Methodist Theologian Van Harvey suggests that the church should not be "a place where men come to be more pious. The church is a place of edification, where one comes to learn to be an honest-to-God person living in dialogue with others." Despite all the yearning for spirituality that may exist in the average American church, it is questionable how many churchgoers can and do live up to this ideal. The stratified irrelevance of the established parish, whether Catholic or Protestant, is a major reason for the growth of what Episcopal Chaplain Malcolm Boyd has dubbed "the underground church"—informal, ad hoc gatherings of Christians who cross over and above denominational lines to celebrate improvised Eucharists in each other's homes, and study Scripture or theology together.

To some theologians, the emergence of this underground church is a sign of spiritual health, a harbinger of renewal. To be sure, there is the possibility that these unstructured groups might coalesce into a new kind of gnostic sect—an elect that considers itself set apart from the erring mass of nominal believers. On the other hand, there is the far greater danger that institutional Christianity, without an extraordinary amount of reform, will end up as a monumental irrelevancy. Faced with a choice between the church in its present form and the underground cell, it is likely that a majority of Christian thinkers would opt for the small, unstructured community as a likely model for the future. Jesus never explicitly said that all men would be converted to believe in his word. Far more meaningful is his image of his followers as the "salt of the earth" and "the light of the world"—similes suggesting that the status of Christianity, until God's final reckoning, is properly that of a band of soul brothers rather than a numberless army.

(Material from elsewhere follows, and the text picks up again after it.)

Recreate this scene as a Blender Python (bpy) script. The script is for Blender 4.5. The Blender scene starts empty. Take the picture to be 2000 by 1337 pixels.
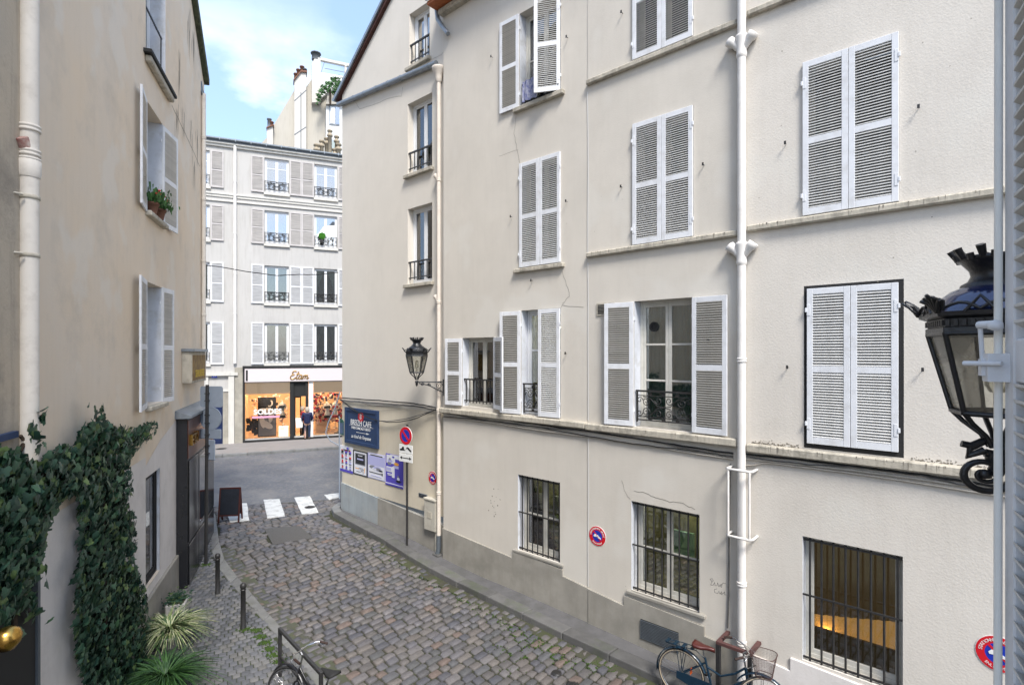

Despite the visible health and prosperity of existing denominations, there is a considerable number of future-oriented theologians who feel that the church, in large parts of the world, is entering a stage of Diaspora—when, like Judaism, it will survive in the form of a scattered few, the hidden remnant. Strangely enough, there are any number of Christians who rejoice at this prospect rather than fear it. This is not because they want to see the fainthearted and the half convinced drift away into unbelief. Rather, they prefer that the choice of being Christian once again become openly, as Kierkegaard puts it, a leap of faith, an adult decision to serve as one of God's pilgrims on the road of life.